Our son keeps us motivated to pursue our goals because more money would always be nice. I have to say, though, that life would be a lot more difficult without family, and I have to show my gratitude to them for all that they do. My girlfriend’s parents are retired and watch our son so we can work. Allowing him to grow up around family is a godsend, and not having to pay for daycare is huge.

In a lot of ways, it’s unfortunate that we don’t have the opportunities to establish ourselves like my parents did when they purchased a house at my age. They had no student debt and the relative cost of living was lower. But I realize how great I have it considering all the myriad circumstances I could be in. I basically hit the jackpot as far as life goes. My family and I are healthy and able. Plus, I get to live and raise my son in a city saturated in diversity, culture, people, food, and entertainment that you can’t get in the suburbs.
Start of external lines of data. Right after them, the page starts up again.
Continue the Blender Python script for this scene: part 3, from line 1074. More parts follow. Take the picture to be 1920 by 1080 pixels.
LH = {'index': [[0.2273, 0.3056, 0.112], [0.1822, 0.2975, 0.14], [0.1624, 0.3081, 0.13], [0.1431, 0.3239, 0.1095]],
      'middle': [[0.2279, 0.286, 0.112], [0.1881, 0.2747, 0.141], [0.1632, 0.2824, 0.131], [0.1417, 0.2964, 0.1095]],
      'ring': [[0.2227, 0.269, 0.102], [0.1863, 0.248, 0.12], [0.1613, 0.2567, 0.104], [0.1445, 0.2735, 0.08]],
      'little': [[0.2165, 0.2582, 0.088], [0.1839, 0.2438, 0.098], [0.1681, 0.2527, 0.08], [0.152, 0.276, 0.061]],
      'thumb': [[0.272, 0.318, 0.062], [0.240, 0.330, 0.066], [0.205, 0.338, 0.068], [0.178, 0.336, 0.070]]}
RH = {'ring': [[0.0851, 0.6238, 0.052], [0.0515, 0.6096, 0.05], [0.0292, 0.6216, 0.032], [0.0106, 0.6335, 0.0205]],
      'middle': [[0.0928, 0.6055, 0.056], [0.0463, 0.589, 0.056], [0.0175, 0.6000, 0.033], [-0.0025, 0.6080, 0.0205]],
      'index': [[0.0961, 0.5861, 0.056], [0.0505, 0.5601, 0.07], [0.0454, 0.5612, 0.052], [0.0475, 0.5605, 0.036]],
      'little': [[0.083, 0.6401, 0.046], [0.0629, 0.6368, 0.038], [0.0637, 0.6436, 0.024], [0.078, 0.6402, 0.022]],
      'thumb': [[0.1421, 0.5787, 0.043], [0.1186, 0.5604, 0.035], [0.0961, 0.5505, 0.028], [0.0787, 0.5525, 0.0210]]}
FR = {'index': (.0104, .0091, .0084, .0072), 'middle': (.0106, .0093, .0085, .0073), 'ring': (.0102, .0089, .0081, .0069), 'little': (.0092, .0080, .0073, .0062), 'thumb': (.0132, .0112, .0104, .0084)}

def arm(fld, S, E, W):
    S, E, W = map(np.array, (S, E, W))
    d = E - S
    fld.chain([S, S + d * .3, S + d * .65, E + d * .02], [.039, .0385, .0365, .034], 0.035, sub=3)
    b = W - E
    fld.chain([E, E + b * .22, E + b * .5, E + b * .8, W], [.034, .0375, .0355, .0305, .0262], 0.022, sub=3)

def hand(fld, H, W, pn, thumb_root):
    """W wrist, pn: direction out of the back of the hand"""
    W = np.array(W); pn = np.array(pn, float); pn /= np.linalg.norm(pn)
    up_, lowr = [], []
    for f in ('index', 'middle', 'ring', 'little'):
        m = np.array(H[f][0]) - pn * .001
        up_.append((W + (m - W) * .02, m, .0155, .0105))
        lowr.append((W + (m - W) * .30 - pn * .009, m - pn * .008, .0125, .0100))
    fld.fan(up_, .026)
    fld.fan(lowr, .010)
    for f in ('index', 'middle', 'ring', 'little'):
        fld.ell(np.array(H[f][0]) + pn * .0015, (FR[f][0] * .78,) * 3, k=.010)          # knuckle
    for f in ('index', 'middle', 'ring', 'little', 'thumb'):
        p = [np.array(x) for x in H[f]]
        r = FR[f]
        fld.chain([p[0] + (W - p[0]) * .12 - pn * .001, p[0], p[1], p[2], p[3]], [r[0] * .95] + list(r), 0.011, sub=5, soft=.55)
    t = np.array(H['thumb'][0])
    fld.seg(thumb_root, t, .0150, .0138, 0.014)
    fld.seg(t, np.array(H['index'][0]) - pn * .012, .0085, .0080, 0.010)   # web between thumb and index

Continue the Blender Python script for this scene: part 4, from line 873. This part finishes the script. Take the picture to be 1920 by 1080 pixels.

Having my son has changed my life in so many positive ways, and because of him my future feels more tangible. He continually helps me grow as a person. Though I am stuck in certain ways, with the sacrifice of spontaneity I have gained more comfort in life and a peace of mind I never could have imagined without him.

With goals I’m actively working toward, I have a structure to build our lives on. For me this translates into: In the future when I am making more money, I’ll be able to have more of that freedom of spontaneity. I’ve realized that whatever I set as a priority in life will be what gets the most attention. I’m excited about raising an inquisitive, accepting, and interesting, city-dwelling human being, and my future feels bright and open.

So, to give a straight-up answer, no, I don’t feel stuck. If I work hard enough I still feel like I can accomplish anything within reason. Maybe I’m still reeling from being young and naive, but then again I feel like that is what keeps young people going and reaching for things beyond themselves.